The second question — who knows about the conduct? — is a more limited inquiry and focuses on the people in the company or outside the company who may know about the conduct. The question seeks to determine if the government is likely to learn about the conduct. If not, the company has to take steps to ensure that the conduct remains confidential so that it can investigate and react appropriately. As part of this effort, the company has to quickly identify who in the company knows about the conduct and take steps to make sure it remains known to only a few people.
The third question — what are the external risks? — seeks to determine if the government or external stakeholders (media, consumers, suppliers, shareholders) know about the conduct and the legal and reputational risks the company would face. These are two separate but related inquiries that focus on financial and intangible consequences to the company.
Fourth, the company has to decide how to handle the specific issue. All of the initial three questions are factored into the analysis of how to handle the issue.
For example, if there is a significant question whether the conduct is illegal, the company will choose a particular course to secure the information needed to make that legal determination.

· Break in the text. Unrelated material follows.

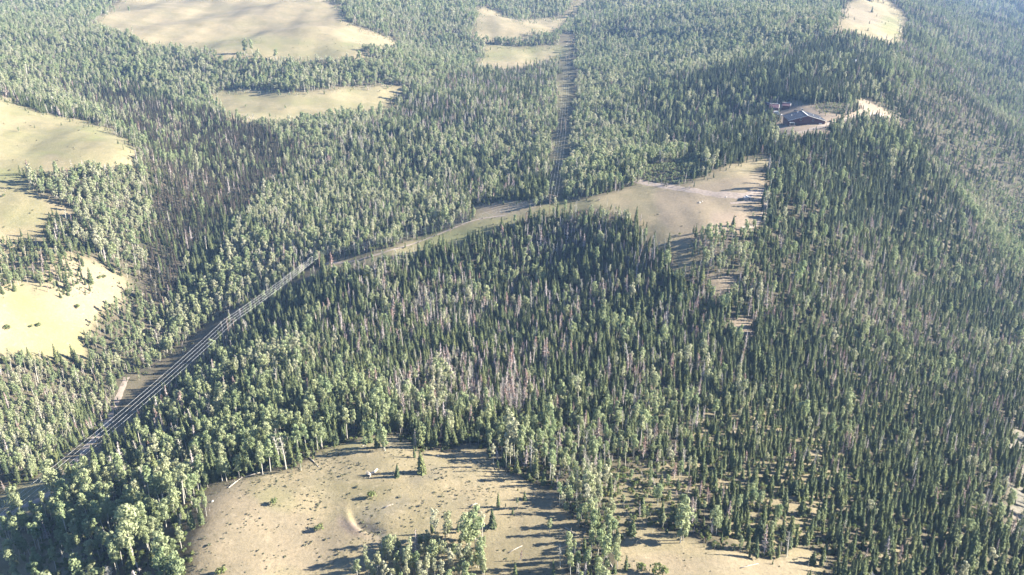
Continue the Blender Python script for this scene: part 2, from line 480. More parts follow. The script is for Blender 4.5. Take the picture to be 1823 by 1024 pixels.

On the other hand, if the conduct is clearly illegal and pervasive, the company may face a different set of factors to analyze, weigh and decide on a course of action.
No two companies are alike in weighing all of these factors. Each has a different risk tolerance and a culture that will influence how they analyze and weigh the issues identified above.
Companies have to move quickly when presented with a need for a preliminary inquiry. Time is of the essence and quick decisions have to be made based on accurate information. A misstep in these preliminary circumstances can have devastating consequences if handled incorrectly.